Cook Inlet Processing is the second plant on Kodiak Island to close in two years. Jobs at the remaining half-dozen plants are mostly filled, and Bonney estimates Kodiak can absorb 10 percent to 15 percent of the plant's laid-off workers.

"Most of them are going to have to leave town," he said.

Alaska is paying a price for a state-regulated fishing system that's inefficient by design. Salmon harvests are set up to spread profits among fishermen who use different techniques — those who fish from boats, for example, and those who stretch nets from shore. The state bans fish traps, restricts the size of fishing boats, and takes other measures to give more fishermen a piece of the action, without regard to efficiency or profitability.

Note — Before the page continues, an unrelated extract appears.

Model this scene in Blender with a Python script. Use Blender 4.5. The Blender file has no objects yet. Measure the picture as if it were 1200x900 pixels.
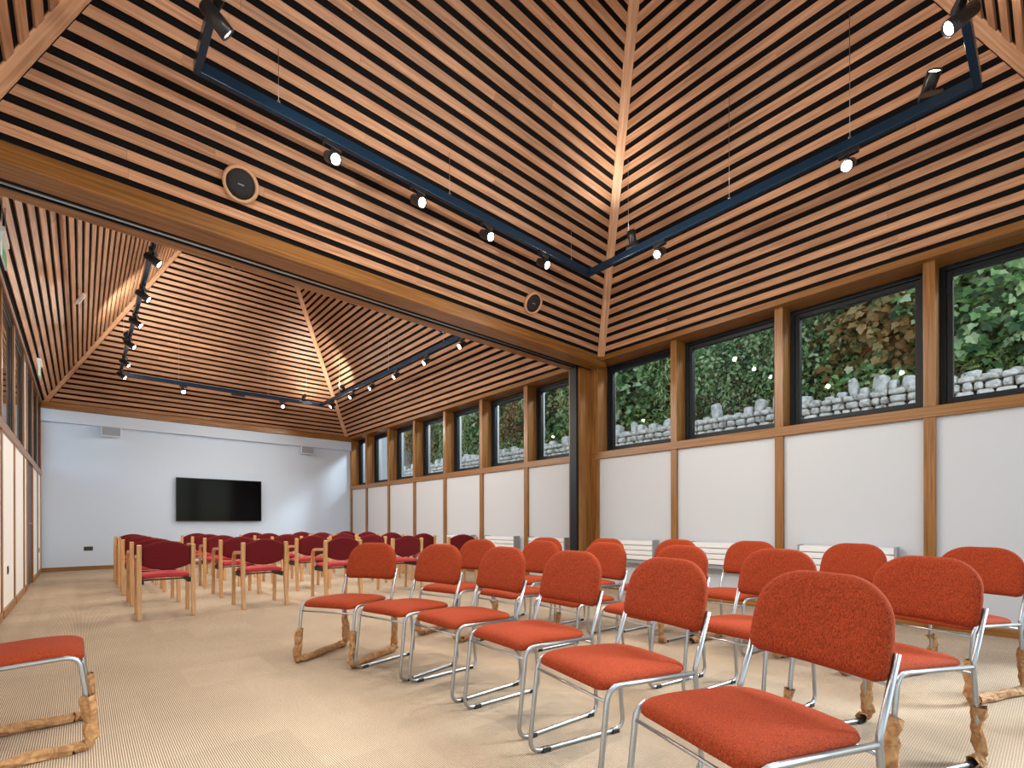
import bpy, math, random
from mathutils import Vector, Matrix, noise
R = random.Random(7)
C = bpy.context.scene.collection
PI = math.pi

# ------------------------------------------------------------------ helpers
class MB:
    """Collects shapes, builds ONE mesh object. UVs run along each board's length."""
    def __init__(s):
        s.v = []; s.f = []; s.uv = []; s.m = []; s.sm = []
    def face(s, idx, uvs=None, mi=0, smooth=False):
        s.f.append(idx); s.uv.append(uvs or [(0, 0)] * len(idx)); s.m.append(mi); s.sm.append(smooth)
    def hexa(s, p, L=1.0, W=0.1, mi=0):
        """p: 8 points, 0-3 bottom loop, 4-7 top loop; 0->1 (and 3->2) is the long direction"""
        b = len(s.v); s.v += [tuple(q) for q in p]
        u0 = R.uniform(0, 40); v0 = R.uniform(0, 40)
        a = [(u0, v0), (u0 + L, v0), (u0 + L, v0 + W), (u0, v0 + W)]
        for q in ((0, 3, 2, 1), (4, 5, 6, 7), (0, 1, 5, 4), (1, 2, 6, 5), (2, 3, 7, 6), (3, 0, 4, 7)):
            if q in ((0, 3, 2, 1),): uv = [a[0], a[3], a[2], a[1]]
            elif q == (1, 2, 6, 5) or q == (3, 0, 4, 7): uv = [(u0, v0), (u0, v0 + W), (u0 + .03, v0 + W), (u0 + .03, v0)]
            else: uv = a
            s.face([b + i for i in q], uv, mi)
    def box(s, x0, x1, y0, y1, z0, z1, mi=0):
        d = (abs(x1 - x0), abs(y1 - y0), abs(z1 - z0)); k = d.index(max(d))
        if k == 0:
            p = [(x0, y0, z0), (x1, y0, z0), (x1, y1, z0), (x0, y1, z0), (x0, y0, z1), (x1, y0, z1), (x1, y1, z1), (x0, y1, z1)]
        elif k == 1:
            p = [(x1, y0, z0), (x1, y1, z0), (x0, y1, z0), (x0, y0, z0), (x1, y0, z1), (x1, y1, z1), (x0, y1, z1), (x0, y0, z1)]
        else:
            p = [(x0, y0, z0), (x0, y0, z1), (x0, y1, z1), (x0, y1, z0), (x1, y0, z0), (x1, y0, z1), (x1, y1, z1), (x1, y1, z0)]
        s.hexa(p, d[k], sorted(d)[1], mi)
    def tube(s, path, r, n=8, cap=True, mi=0, rf=None, closed=False):
        path = [Vector(p) for p in path]; T = []
        for i in range(len(path)):
            a = path[max(i - 1, 0)]; b = path[min(i + 1, len(path) - 1)]
            T.append((b - a).normalized())
        up = Vector((0, 0, 1)) if abs(T[0].z) < .9 else Vector((1, 0, 0))
        N = (up - T[0] * up.dot(T[0])).normalized(); b0 = len(s.v)
        for i, p in enumerate(path):
            N = (N - T[i] * N.dot(T[i])).normalized(); B = T[i].cross(N)
            rr = r if rf is None else r * rf(i / max(len(path) - 1, 1))
            for k in range(n):
                a = 2 * PI * k / n
                s.v.append(tuple(p + (N * math.cos(a) + B * math.sin(a)) * rr))
        for i in range(len(path) - 1):
            for k in range(n):
                q = b0 + i * n + k; w = b0 + i * n + (k + 1) % n
                s.face([q, w, w + n, q + n], [(i, k / n), (i, (k + 1) / n), (i + 1, (k + 1) / n), (i + 1, k / n)], mi, True)
        if cap:
            s.face([b0 + k for k in range(n)][::-1], None, mi); e = b0 + (len(path) - 1) * n
            s.face([e + k for k in range(n)], None, mi)
    def lathe(s, prof, M=Matrix(), n=20, mi=0, smooth=True):
        """prof: (r, z) list; axis z; M places it"""
        b0 = len(s.v)
        for r, z in prof:
            for k in range(n):
                a = 2 * PI * k / n
                s.v.append(tuple(M @ Vector((r * math.cos(a), r * math.sin(a), z))))
        for i in range(len(prof) - 1):
            for k in range(n):
                q = b0 + i * n + k; w = b0 + i * n + (k + 1) % n
                s.face([q, w, w + n, q + n], None, mi, smooth)
        s.face([b0 + k for k in range(n)][::-1], None, mi)
        e = b0 + (len(prof) - 1) * n; s.face([e + k for k in range(n)], None, mi)
    def sweep(s, path, w, h, W, mi=0, taper=None):
        """rectangular section bar in plane (f,z), width w along l, height h in plane; path (f,z); W maps (f,l,z)->xyz"""
        P = [Vector((a, b)) for a, b in path]; b0 = len(s.v); acc = 0; u = []
        for i, p in enumerate(P):
            a = P[max(i - 1, 0)]; b = P[min(i + 1, len(P) - 1)]; t = (b - a).normalized(); nrm = Vector((-t.y, t.x))
            if i: acc += (p - P[i - 1]).length
            u.append(acc); hh = h * (taper(i / (len(P) - 1)) if taper else 1)
            for sn, sl in ((-1, -1), (1, -1), (1, 1), (-1, 1)):
                q = p + nrm * sn * hh / 2; s.v.append(tuple(W(q.x, sl * w / 2, q.y)))
        for i in range(len(P) - 1):
            for k in range(4):
                q = b0 + i * 4 + k; r_ = b0 + i * 4 + (k + 1) % 4; v0 = k * .05
                s.face([q, r_, r_ + 4, q + 4], [(u[i], v0), (u[i], v0 + .04), (u[i + 1], v0 + .04), (u[i + 1], v0)], mi)
        s.face([b0, b0 + 3, b0 + 2, b0 + 1], None, mi); e = b0 + (len(P) - 1) * 4; s.face([e, e + 1, e + 2, e + 3], None, mi)
    def pillow(s, outline, T, W, p=3.0, rings=(1, .985, .95, .88, .75, .5, .25), mi=0):
        """outline: list of (a,b) about the origin; T thickness; W maps (a,b,t)->xyz"""
        n = len(outline); b0 = len(s.v); prof = []
        for r in rings: prof.append((r, T / 2 * (1 - r ** (p * 4)) ** (1 / 2.2)))
        allr = [(r, -t) for r, t in reversed(prof)][:-1] + prof
        cb = len(s.v); s.v.append(tuple(W(0, 0, -T / 2)))
        for r, t in allr:
            for a, b in outline: s.v.append(tuple(W(a * r, b * r, t)))
        ct = len(s.v); s.v.append(tuple(W(0, 0, T / 2)))
        f0 = cb + 1
        for k in range(n):
            s.face([cb, f0 + (k + 1) % n, f0 + k], None, mi, True)
            e = f0 + (len(allr) - 1) * n; s.face([ct, e + k, e + (k + 1) % n], None, mi, True)
        for i in range(len(allr) - 1):
            for k in range(n):
                q = f0 + i * n + k; w = f0 + i * n + (k + 1) % n
                s.face([q, w, w + n, q + n], None, mi, True)
    def build(s, name, mat, parent=None, bevel=0, fix=True):
        me = bpy.data.meshes.new(name); me.from_pydata(s.v, [], s.f)
        for m_ in (mat if isinstance(mat, (list, tuple)) else [mat]): me.materials.append(m_)
        uvl = me.uv_layers.new(name='UVMap'); k = 0
        for fi, u in enumerate(s.uv):
            for q in u: uvl.data[k].uv = q; k += 1
        for i, p in enumerate(me.polygons): p.material_index = s.m[i]; p.use_smooth = s.sm[i]
        me.validate(); me.update()
        if fix:
            import bmesh
            bm = bmesh.new(); bm.from_mesh(me); bmesh.ops.recalc_face_normals(bm, faces=bm.faces); bm.to_mesh(me); bm.free()
        o = bpy.data.objects.new(name, me); C.objects.link(o)
        if parent: o.parent = parent
        if bevel:
            b = o.modifiers.new('bevel', 'BEVEL'); b.width = bevel; b.segments = 2; b.limit_method = 'ANGLE'
        return o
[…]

"In effect, we give away our most important competitive advantage," said Gunnar Knapp, a University of Alaska-Anchorage economist.

So far, though, there's no plan for solving the fishing crisis. Suggestions include tariffs on imported farmed fish, price supports for American salmon, a flashy marketing campaign for Alaska salmon and buybacks of fishing boats or permits, leaving those who remain with less competition.

But, as the summer salmon season approaches, the only certainty is that fewer Alaskans will make a living from fish.